Já a polêmica cronista, a capixaba Danuza Leão (1933-2022), veio ao mundo para dizer na lata tudo que achava. Mulher do grande jornalista Samuel Wainer (1910-1980) e do boêmio, compositor e cronista pernambucano Antônio Maria (1921-1964), um fino e inteligentíssimo cronista de seu tempo. Danuza exagerava tanto nas vírgulas como nos palavrões em suas crônicas e que discorria sobre tudo, sempre com aquela maestria nascida de suas vivências artísticas e literárias passadas em variadas cidades, sobretudo no Rio de Janeiro. Danuza veio para incomodar e brigar pelo que acreditava como poucas de seu tempo. Inclusive, estou relendo sua última obra de crônicas – Danuza sem Juízo (2013), 377 páginas, obra repleta de suas típicas verdades polemizadas, atuais ainda. E não apareceu uma substituta para a boca de trombone Danuza…

Agora, finalmente, dou por encerrada esta conversa com a minha sétima cronista, a lírica e sentimental mineira Adélia Prado, ainda viva, aos 88 anos de idade. Cheguei às suas poesias e crônicas aconselhado por seu amigo, o grande teólogo e cronista Rubem Alves (1933-2014), que muito a elogiava em suas crônicas. Adélia, felizmente, está entre nós e ainda mistura suas boas poesias e crônicas ao seu cotidiano mineiro de vida simples de dona de casa. Digo até que ler a cronista Adélia, além de prazer literário, é um deleite espiritual.

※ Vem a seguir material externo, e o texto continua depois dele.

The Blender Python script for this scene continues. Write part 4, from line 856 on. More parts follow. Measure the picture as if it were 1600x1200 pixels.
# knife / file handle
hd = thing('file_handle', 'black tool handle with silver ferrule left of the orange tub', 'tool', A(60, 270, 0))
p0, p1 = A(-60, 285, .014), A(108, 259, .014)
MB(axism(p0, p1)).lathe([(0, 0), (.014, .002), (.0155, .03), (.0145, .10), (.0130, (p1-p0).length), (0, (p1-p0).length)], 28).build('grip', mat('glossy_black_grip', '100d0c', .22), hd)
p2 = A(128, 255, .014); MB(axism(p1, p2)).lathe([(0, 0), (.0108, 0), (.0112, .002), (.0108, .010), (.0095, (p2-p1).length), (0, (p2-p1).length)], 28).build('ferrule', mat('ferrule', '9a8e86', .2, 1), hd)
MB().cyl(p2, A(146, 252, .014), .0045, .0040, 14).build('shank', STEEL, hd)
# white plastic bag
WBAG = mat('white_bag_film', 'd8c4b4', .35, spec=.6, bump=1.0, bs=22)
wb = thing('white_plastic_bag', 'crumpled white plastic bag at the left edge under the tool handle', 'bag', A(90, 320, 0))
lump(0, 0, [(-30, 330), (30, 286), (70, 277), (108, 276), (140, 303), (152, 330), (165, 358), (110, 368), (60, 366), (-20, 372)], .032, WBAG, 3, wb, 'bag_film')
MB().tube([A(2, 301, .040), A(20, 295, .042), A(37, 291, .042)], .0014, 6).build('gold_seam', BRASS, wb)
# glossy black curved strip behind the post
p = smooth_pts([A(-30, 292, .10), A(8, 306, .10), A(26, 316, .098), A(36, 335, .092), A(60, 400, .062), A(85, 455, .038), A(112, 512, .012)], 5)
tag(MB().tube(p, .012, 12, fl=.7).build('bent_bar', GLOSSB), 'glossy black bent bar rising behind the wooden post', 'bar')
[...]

Sempre reservo meus santos Domingos para duas mulheres: Coralina e Adélia. A primeira encantada e a segunda, vivente, mas, as duas, santas do meu oratório das crônicas brasileiras.

Bem, se alguém perguntar curiosamente se eu leio as cronistas atuais, as vivas, além da citada Adélia, respondo que sim, apenas algumas poucas, que poderei até citá-las em futuros comentários. Adiantando-os, que não sou e nunca seria critico literário. Só leio o que me desperta a atenção e o gosto. Sou, na verdade, apenas um chato leitor, mais de prosa do que de ficção, por falta de tempo e paciência.

Morada São Saruê, Nísia Floresta/RN.